Conselhos para quem vive com animais

Aconselha todas as pessoas que vivam com animais, a não se guiarem pelas soluções dadas nas redes sociais ou em artigos da internet mas, antes, a procurarem profissionais que tenham uma base científica sólida e que não utilizem métodos de treino baseados no medo ou na intimidação. Informação fidedigna sobre as características naturais da espécie faz toda a diferença, devendo envolver-se todos os membros da família.

A evitar estão os modelos de treino realizados unicamente em turmas externas que seguem padrões de exercícios. Estatísticas internas realizadas na Dinamarca mostram que os cães passam, em média, 21 horas fechados em casa, pelo que é decisivo que o ensino seja feito maioritariamente no domicílio, adequando o treino ao animal e ao seu ambiente individual. As turmas externas servem apenas como complemento do treino, ajudando à socialização do animal, bem como à sua habituação a diferentes espaços. Se adaptarmos o ambiente e o ensino às necessidades individuais de cada animal, promovemos uma ligação muito mais natural e simples entre ambos.
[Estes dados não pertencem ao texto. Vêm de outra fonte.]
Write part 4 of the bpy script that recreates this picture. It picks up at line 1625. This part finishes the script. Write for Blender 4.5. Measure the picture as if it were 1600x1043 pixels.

O conhecimento é a prioridade

Nos últimos 25 anos, a principal causa dos problemas de comportamento canino deve-se ao facto de ficarem sozinhos em casa. O ser humano limitou-se a pensar em si, sem se preocupar em compreender as suas necessidades naturais e sem se adaptar às mudanças. Muitos dos comportamentos indesejados seriam resolvidos com facilidade, ou mesmo prevenidos, se o conhecimento estivesse ao acesso de todos. Promessas e produtos bonitos baseados em técnicas de marketing são normalmente desnecessários e até desadequados, originando outros problemas.

Em pleno século XXI, refere o especialista, ‘não restam quaisquer dúvidas de que são as pessoas que necessitam de ser responsabilizadas, educadas e ensinadas a compreender a outra espécie, para que assim possamos comunicar de forma clara. Acrescenta ainda que ‘devia existir um curso nacional gratuito para todos os detentores de cães, ministrado pelas autarquias, uma vez que é necessário compreendê-los para sermos compreendidos’, pelo que o conhecimento deve ser a prioridade.